Associate Professor of Ethnomusicology and Anthropology Jennifer Fraser's book "Gongs & Pop Songs: Sounding Minangkabau in Indonesia" has been published by Ohio University Press. In the book, Fraser explores a little-known gong tradition from Sumatra called talempong, long associated with people who identify themselves as Minangkabau.

More information can be found on the Ohio University Press website.

Clayton Koppes Presents Paper

June 25, 2015

Clayton Koppes, professor of history, delivered a paper at the International Association for History and Media conference at Indiana University, Bloomington, on June 18. The paper was titled "What's New Is Old: North Atlantic Movie Censorship in Its Formative Years."

Crystal Biruk Presents Chapter

June 25, 2015

Crystal Biruk, assistant professor of anthropology, presented a chapter of her book in progress at Dreaming of Health and Science in Africa: Aesthetics, Affects, Poetics, and Politics, a conference convened at the Wellcome Trust Conference Center in Cambridgeshire, UK, June 13-15.

Richard Salter, Nancy Darling Give Demonstration

June 11, 2015

Richard Salter, professor of computer science, and Nancy Darling, professor of psychology, gave the 70-minute demonstration "Nova: A New Tool for System Dynamics, Agent-Based, and Spatial Modeling” at the Innovations in Collaborative Modeling conference held at Michigan State University in East Lansing, Michigan, on June 4. Drawn from Darling’s research, the demonstration applied the Nova modeling system to an example of social contagion of problem behavior in the classroom. Salter described how Nova, which he designed and implemented, was used to create that and other computational models.
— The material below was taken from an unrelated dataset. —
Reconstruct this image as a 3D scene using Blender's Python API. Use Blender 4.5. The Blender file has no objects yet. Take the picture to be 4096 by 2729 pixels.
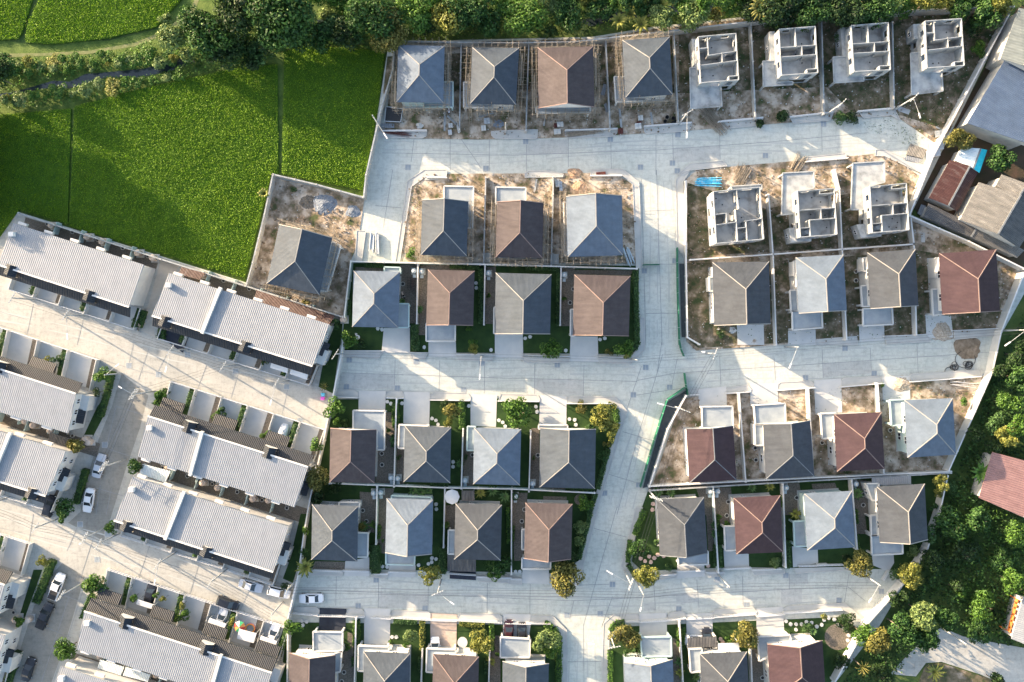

At the same time, Wayne M. Getz, A. Starker Leopold professor of wildlife ecology at UC Berkeley, presented at the DIMACS MPE 2013+ Workshop on Management of Natural Resources about joint work with Salter. The paper, entitled “A Nova Model and Web App for Sustainable Harvesting and Population Viability Analyses in Teaching and Research,” discusses the application of the Nova software platform to constructing models and web applications for both harvesting and population viability analyses of African wildlife—particularly issues concerning rhino conservation.

Salter, Darling, Getz, and modeling expert Tony Starfield will all be at Oberlin College June 15-19 for the Workshop on Quantitative Reasoning Pedagogy & Computational Modeling with Nova Software, held in collaboration with the CLEAR center.

Julia Christensen Awarded MacDowell Fellowship

June 8, 2015

Assistant Professor of Integrated Media Art Julia Christensen has been awarded a MacDowell Fellowship for Fall 2015. According to Christensen, MacDowell selects just 270 fellows out of the approximate 2,800 applications it receives every year.

As a MacDowell fellow, Christensen will complete a residency at MacDowell Colony in Peterborough, New Hampshire, the oldest and most revered artist colony in the nation. She will be working on her piece The Big Feed, which is part of her Creative Capital-supported work about our cultural relationships with discarded electronics.